▶ [Short task] State how many lines in the entries below contain "empty". Write nothing but the number.

────────────────────

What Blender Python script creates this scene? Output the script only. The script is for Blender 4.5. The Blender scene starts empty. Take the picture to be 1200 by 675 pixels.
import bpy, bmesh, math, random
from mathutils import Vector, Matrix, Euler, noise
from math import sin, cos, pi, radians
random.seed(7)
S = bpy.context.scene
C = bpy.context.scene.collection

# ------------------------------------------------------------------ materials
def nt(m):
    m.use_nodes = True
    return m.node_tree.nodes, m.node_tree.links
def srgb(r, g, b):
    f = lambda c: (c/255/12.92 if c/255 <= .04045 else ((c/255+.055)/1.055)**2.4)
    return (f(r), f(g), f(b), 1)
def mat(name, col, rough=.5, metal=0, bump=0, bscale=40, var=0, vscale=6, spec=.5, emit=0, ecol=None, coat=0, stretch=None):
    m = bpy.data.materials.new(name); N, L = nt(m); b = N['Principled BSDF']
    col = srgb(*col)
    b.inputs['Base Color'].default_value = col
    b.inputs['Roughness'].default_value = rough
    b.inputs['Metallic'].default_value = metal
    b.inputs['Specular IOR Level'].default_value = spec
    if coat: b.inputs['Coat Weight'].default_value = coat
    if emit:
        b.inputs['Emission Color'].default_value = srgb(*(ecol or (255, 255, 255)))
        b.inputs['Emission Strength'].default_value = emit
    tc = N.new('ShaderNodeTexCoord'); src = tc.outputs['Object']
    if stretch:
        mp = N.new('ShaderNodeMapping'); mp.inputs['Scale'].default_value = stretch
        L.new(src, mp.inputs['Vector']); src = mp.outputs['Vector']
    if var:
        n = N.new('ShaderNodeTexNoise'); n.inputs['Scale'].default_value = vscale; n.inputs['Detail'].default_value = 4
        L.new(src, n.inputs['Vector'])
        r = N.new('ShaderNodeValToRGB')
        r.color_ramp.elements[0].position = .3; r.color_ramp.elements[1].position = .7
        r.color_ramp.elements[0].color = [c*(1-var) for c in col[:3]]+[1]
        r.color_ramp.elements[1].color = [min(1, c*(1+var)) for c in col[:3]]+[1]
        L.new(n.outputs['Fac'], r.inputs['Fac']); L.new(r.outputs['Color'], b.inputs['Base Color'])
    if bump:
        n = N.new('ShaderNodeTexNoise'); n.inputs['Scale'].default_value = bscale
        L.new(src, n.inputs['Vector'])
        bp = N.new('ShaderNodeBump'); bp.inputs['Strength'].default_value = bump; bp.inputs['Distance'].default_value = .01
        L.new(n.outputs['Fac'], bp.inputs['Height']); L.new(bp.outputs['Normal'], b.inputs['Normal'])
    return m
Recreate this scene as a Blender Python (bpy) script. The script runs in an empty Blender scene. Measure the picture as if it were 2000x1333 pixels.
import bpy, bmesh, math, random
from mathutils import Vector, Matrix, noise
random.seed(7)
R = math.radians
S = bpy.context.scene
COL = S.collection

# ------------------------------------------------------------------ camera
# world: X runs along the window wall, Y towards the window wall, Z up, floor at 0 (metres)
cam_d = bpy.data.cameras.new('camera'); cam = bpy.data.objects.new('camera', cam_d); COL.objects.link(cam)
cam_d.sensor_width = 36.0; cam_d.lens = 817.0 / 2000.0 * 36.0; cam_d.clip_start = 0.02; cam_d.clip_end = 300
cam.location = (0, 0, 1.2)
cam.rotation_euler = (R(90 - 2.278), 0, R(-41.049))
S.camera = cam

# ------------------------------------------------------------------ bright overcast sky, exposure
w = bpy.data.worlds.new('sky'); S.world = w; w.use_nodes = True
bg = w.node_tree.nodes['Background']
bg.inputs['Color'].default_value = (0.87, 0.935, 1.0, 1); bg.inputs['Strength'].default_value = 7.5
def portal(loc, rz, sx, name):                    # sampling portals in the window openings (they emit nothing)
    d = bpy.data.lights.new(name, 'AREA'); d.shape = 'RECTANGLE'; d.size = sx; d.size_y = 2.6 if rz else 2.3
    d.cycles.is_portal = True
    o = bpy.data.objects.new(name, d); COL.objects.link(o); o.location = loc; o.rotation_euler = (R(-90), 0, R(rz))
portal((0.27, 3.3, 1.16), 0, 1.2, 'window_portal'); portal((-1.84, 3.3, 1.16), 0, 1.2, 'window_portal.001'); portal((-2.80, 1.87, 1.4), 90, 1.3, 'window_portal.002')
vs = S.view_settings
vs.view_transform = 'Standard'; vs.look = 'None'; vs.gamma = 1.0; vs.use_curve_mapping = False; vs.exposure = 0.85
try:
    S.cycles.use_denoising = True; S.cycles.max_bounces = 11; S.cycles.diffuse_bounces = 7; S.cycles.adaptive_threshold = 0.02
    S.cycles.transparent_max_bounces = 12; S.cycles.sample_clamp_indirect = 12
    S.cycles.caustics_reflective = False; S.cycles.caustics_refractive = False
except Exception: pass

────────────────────

▶ [Answer in full] 2